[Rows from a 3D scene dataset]

-- Start --

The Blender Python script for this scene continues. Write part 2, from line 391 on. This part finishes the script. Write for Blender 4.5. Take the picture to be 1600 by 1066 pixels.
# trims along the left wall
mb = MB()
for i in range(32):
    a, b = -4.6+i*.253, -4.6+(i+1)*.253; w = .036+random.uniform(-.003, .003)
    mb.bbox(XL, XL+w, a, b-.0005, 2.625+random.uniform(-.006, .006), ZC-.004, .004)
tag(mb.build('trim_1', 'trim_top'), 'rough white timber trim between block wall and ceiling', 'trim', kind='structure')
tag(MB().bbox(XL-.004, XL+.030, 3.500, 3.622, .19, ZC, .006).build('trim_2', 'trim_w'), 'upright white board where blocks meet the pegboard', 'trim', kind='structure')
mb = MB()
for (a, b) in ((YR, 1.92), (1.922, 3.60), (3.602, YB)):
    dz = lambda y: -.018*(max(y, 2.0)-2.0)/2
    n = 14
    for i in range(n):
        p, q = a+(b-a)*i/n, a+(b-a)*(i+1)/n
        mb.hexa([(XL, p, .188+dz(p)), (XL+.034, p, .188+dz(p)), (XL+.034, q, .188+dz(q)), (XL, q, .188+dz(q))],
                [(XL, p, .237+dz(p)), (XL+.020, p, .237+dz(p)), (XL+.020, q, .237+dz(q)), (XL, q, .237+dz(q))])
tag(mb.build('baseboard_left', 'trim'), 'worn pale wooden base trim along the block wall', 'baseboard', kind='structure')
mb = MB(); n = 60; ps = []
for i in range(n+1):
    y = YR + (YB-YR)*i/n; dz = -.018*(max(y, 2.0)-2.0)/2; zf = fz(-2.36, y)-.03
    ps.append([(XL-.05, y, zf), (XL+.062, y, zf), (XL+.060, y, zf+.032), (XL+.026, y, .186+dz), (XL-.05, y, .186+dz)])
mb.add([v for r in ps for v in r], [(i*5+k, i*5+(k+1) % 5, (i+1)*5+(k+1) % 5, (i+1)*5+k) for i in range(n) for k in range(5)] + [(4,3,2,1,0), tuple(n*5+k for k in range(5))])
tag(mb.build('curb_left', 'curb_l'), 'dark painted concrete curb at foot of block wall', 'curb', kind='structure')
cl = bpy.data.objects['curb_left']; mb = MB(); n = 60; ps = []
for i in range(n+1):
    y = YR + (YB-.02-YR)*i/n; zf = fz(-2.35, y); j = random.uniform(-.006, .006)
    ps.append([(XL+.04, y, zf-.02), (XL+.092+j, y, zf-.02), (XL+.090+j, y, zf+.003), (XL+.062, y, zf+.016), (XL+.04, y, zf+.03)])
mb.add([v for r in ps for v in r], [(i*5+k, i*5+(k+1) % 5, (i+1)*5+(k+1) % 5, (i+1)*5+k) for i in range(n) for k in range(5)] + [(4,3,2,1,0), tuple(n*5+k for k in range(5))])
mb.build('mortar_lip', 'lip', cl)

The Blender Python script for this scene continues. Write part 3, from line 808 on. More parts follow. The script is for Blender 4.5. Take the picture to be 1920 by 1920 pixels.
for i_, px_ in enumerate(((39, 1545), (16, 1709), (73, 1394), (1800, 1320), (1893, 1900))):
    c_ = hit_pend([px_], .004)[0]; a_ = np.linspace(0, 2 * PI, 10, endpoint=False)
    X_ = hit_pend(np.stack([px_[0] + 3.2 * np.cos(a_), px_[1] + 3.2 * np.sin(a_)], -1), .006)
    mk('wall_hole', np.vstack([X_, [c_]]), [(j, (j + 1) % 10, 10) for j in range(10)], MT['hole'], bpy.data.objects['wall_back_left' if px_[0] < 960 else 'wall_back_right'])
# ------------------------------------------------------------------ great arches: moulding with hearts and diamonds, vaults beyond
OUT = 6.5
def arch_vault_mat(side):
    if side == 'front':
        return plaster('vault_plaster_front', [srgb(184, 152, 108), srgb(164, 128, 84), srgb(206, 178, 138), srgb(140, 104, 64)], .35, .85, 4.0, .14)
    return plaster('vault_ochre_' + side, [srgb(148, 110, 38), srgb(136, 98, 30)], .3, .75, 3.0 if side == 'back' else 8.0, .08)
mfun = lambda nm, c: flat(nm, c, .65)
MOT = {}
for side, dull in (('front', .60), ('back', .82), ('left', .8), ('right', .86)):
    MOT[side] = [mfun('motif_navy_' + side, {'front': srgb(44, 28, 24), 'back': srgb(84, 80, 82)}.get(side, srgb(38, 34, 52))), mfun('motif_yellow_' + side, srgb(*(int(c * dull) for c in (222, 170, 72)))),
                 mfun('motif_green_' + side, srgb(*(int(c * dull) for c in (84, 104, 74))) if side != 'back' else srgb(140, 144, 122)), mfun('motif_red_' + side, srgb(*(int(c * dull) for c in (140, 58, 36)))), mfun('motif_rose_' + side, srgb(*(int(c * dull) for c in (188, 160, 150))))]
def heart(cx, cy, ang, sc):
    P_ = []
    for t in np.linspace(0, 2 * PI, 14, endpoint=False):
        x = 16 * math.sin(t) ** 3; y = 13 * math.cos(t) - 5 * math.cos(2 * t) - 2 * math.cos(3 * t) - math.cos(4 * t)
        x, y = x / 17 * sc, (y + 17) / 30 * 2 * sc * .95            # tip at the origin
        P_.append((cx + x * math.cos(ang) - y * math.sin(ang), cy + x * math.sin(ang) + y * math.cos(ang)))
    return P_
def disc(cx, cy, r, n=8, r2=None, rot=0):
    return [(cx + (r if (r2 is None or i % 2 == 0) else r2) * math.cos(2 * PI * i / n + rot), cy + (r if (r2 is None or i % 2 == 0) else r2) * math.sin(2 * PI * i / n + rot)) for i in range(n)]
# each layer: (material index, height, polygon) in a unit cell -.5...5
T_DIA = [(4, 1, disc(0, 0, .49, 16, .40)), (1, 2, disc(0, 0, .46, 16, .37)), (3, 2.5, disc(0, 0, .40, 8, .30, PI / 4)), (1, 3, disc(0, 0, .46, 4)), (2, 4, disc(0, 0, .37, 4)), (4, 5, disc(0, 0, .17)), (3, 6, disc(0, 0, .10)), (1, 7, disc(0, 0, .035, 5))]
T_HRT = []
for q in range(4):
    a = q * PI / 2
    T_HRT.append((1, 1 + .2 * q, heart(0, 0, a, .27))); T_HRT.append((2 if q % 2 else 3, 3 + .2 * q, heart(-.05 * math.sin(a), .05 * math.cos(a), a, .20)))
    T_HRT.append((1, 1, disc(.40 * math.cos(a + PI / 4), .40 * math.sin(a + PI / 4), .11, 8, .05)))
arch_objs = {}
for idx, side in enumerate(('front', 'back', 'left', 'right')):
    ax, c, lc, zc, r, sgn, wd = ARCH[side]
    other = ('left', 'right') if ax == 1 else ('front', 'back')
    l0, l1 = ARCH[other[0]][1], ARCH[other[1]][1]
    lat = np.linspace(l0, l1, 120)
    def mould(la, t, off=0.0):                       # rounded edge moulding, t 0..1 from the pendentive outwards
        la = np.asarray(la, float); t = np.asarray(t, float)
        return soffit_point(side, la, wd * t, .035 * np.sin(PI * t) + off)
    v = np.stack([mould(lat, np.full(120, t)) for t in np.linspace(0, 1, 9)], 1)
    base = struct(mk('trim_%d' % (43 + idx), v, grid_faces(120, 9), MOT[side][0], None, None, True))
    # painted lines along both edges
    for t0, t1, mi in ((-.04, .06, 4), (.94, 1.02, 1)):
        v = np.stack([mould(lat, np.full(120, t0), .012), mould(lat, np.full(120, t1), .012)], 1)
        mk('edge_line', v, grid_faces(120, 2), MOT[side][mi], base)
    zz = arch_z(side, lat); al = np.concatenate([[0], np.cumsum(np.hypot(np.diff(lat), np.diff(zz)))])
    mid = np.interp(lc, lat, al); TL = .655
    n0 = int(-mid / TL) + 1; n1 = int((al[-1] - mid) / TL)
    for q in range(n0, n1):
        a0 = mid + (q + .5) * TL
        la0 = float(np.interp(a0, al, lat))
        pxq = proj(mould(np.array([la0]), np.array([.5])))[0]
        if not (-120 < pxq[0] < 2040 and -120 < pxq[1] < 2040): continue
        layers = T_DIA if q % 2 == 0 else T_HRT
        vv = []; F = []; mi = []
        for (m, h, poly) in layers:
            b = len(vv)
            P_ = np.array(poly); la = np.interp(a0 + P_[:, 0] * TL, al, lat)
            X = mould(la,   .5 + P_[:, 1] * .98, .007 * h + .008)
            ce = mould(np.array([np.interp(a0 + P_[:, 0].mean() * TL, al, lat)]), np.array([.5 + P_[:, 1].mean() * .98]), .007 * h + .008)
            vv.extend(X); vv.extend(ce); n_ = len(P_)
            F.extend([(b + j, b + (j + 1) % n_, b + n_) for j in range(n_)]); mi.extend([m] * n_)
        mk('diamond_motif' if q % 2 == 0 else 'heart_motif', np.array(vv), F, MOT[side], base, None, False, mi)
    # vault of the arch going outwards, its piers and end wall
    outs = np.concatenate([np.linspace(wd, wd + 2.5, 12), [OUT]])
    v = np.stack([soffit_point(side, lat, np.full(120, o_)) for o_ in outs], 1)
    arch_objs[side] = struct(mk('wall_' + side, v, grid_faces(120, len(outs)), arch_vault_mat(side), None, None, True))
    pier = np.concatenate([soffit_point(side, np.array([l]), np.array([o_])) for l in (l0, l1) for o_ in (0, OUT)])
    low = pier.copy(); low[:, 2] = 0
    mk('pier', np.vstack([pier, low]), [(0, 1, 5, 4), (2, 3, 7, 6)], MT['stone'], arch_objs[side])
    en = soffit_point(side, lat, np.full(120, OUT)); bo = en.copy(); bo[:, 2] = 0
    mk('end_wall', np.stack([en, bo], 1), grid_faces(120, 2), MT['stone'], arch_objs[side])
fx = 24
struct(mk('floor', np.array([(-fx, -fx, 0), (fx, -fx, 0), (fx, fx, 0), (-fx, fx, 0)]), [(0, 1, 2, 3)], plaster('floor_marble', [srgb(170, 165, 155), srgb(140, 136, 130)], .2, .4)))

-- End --

Task brief:
Give back, verbatim, the lines from the top of the entries above through the line containing "mb.build('mortar_lip', 'lip', cl)".

Written response:
The Blender Python script for this scene continues. Write part 2, from line 391 on. This part finishes the script. Write for Blender 4.5. Take the picture to be 1600 by 1066 pixels.
# trims along the left wall
mb = MB()
for i in range(32):
    a, b = -4.6+i*.253, -4.6+(i+1)*.253; w = .036+random.uniform(-.003, .003)
    mb.bbox(XL, XL+w, a, b-.0005, 2.625+random.uniform(-.006, .006), ZC-.004, .004)
tag(mb.build('trim_1', 'trim_top'), 'rough white timber trim between block wall and ceiling', 'trim', kind='structure')
tag(MB().bbox(XL-.004, XL+.030, 3.500, 3.622, .19, ZC, .006).build('trim_2', 'trim_w'), 'upright white board where blocks meet the pegboard', 'trim', kind='structure')
mb = MB()
for (a, b) in ((YR, 1.92), (1.922, 3.60), (3.602, YB)):
    dz = lambda y: -.018*(max(y, 2.0)-2.0)/2
    n = 14
    for i in range(n):
        p, q = a+(b-a)*i/n, a+(b-a)*(i+1)/n
        mb.hexa([(XL, p, .188+dz(p)), (XL+.034, p, .188+dz(p)), (XL+.034, q, .188+dz(q)), (XL, q, .188+dz(q))],
                [(XL, p, .237+dz(p)), (XL+.020, p, .237+dz(p)), (XL+.020, q, .237+dz(q)), (XL, q, .237+dz(q))])
tag(mb.build('baseboard_left', 'trim'), 'worn pale wooden base trim along the block wall', 'baseboard', kind='structure')
mb = MB(); n = 60; ps = []
for i in range(n+1):
    y = YR + (YB-YR)*i/n; dz = -.018*(max(y, 2.0)-2.0)/2; zf = fz(-2.36, y)-.03
    ps.append([(XL-.05, y, zf), (XL+.062, y, zf), (XL+.060, y, zf+.032), (XL+.026, y, .186+dz), (XL-.05, y, .186+dz)])
mb.add([v for r in ps for v in r], [(i*5+k, i*5+(k+1) % 5, (i+1)*5+(k+1) % 5, (i+1)*5+k) for i in range(n) for k in range(5)] + [(4,3,2,1,0), tuple(n*5+k for k in range(5))])
tag(mb.build('curb_left', 'curb_l'), 'dark painted concrete curb at foot of block wall', 'curb', kind='structure')
cl = bpy.data.objects['curb_left']; mb = MB(); n = 60; ps = []
for i in range(n+1):
    y = YR + (YB-.02-YR)*i/n; zf = fz(-2.35, y); j = random.uniform(-.006, .006)
    ps.append([(XL+.04, y, zf-.02), (XL+.092+j, y, zf-.02), (XL+.090+j, y, zf+.003), (XL+.062, y, zf+.016), (XL+.04, y, zf+.03)])
mb.add([v for r in ps for v in r], [(i*5+k, i*5+(k+1) % 5, (i+1)*5+(k+1) % 5, (i+1)*5+k) for i in range(n) for k in range(5)] + [(4,3,2,1,0), tuple(n*5+k for k in range(5))])
mb.build('mortar_lip', 'lip', cl)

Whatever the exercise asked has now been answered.